» DESCRIPTION OF THE TASK:
Quote the listing below in its entirety.

##### RAW DATA #####

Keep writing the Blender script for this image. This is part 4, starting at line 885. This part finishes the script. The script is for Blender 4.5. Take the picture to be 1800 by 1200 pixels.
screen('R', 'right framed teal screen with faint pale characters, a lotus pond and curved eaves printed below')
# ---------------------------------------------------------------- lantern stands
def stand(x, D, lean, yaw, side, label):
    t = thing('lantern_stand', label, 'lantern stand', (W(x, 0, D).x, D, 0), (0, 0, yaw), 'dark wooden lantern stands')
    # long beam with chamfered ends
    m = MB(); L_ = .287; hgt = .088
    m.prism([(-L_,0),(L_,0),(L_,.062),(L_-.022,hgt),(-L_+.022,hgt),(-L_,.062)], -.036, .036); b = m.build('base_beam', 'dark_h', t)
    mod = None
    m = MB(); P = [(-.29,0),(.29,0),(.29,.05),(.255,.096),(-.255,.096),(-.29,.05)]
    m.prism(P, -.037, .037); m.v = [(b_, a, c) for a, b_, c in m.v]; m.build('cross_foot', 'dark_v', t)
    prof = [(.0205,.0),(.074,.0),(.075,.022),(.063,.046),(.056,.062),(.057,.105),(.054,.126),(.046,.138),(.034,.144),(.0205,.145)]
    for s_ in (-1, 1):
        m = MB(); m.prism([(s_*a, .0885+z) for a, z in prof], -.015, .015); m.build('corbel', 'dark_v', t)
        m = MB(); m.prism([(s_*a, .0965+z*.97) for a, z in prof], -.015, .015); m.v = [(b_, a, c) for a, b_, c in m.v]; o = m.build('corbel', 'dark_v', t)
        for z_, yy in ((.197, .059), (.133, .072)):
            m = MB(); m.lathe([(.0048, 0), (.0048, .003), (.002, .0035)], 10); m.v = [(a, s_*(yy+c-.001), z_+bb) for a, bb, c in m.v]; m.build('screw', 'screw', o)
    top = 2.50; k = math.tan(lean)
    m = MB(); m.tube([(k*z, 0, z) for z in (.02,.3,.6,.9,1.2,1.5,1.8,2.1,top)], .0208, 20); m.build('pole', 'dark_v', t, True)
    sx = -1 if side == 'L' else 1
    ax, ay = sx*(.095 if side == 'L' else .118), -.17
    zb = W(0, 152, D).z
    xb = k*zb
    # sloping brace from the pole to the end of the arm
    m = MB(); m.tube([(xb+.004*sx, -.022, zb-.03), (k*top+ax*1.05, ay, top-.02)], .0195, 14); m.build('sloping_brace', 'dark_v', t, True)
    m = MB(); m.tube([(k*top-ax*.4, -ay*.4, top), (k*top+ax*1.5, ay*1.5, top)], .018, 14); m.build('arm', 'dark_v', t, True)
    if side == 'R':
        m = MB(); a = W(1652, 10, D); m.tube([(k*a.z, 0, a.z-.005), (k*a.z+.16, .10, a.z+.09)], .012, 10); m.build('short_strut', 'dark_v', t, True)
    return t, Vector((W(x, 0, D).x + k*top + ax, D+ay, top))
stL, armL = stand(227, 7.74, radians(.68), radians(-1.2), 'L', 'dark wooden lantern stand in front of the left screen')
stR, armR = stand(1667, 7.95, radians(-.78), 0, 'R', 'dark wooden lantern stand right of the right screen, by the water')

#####

» EXERCISE RESULT:
Keep writing the Blender script for this image. This is part 4, starting at line 885. This part finishes the script. The script is for Blender 4.5. Take the picture to be 1800 by 1200 pixels.
screen('R', 'right framed teal screen with faint pale characters, a lotus pond and curved eaves printed below')
# ---------------------------------------------------------------- lantern stands
def stand(x, D, lean, yaw, side, label):
    t = thing('lantern_stand', label, 'lantern stand', (W(x, 0, D).x, D, 0), (0, 0, yaw), 'dark wooden lantern stands')
    # long beam with chamfered ends
    m = MB(); L_ = .287; hgt = .088
    m.prism([(-L_,0),(L_,0),(L_,.062),(L_-.022,hgt),(-L_+.022,hgt),(-L_,.062)], -.036, .036); b = m.build('base_beam', 'dark_h', t)
    mod = None
    m = MB(); P = [(-.29,0),(.29,0),(.29,.05),(.255,.096),(-.255,.096),(-.29,.05)]
    m.prism(P, -.037, .037); m.v = [(b_, a, c) for a, b_, c in m.v]; m.build('cross_foot', 'dark_v', t)
    prof = [(.0205,.0),(.074,.0),(.075,.022),(.063,.046),(.056,.062),(.057,.105),(.054,.126),(.046,.138),(.034,.144),(.0205,.145)]
    for s_ in (-1, 1):
        m = MB(); m.prism([(s_*a, .0885+z) for a, z in prof], -.015, .015); m.build('corbel', 'dark_v', t)
        m = MB(); m.prism([(s_*a, .0965+z*.97) for a, z in prof], -.015, .015); m.v = [(b_, a, c) for a, b_, c in m.v]; o = m.build('corbel', 'dark_v', t)
        for z_, yy in ((.197, .059), (.133, .072)):
            m = MB(); m.lathe([(.0048, 0), (.0048, .003), (.002, .0035)], 10); m.v = [(a, s_*(yy+c-.001), z_+bb) for a, bb, c in m.v]; m.build('screw', 'screw', o)
    top = 2.50; k = math.tan(lean)
    m = MB(); m.tube([(k*z, 0, z) for z in (.02,.3,.6,.9,1.2,1.5,1.8,2.1,top)], .0208, 20); m.build('pole', 'dark_v', t, True)
    sx = -1 if side == 'L' else 1
    ax, ay = sx*(.095 if side == 'L' else .118), -.17
    zb = W(0, 152, D).z
    xb = k*zb
    # sloping brace from the pole to the end of the arm
    m = MB(); m.tube([(xb+.004*sx, -.022, zb-.03), (k*top+ax*1.05, ay, top-.02)], .0195, 14); m.build('sloping_brace', 'dark_v', t, True)
    m = MB(); m.tube([(k*top-ax*.4, -ay*.4, top), (k*top+ax*1.5, ay*1.5, top)], .018, 14); m.build('arm', 'dark_v', t, True)
    if side == 'R':
        m = MB(); a = W(1652, 10, D); m.tube([(k*a.z, 0, a.z-.005), (k*a.z+.16, .10, a.z+.09)], .012, 10); m.build('short_strut', 'dark_v', t, True)
    return t, Vector((W(x, 0, D).x + k*top + ax, D+ay, top))
stL, armL = stand(227, 7.74, radians(.68), radians(-1.2), 'L', 'dark wooden lantern stand in front of the left screen')
stR, armR = stand(1667, 7.95, radians(-.78), 0, 'R', 'dark wooden lantern stand right of the right screen, by the water')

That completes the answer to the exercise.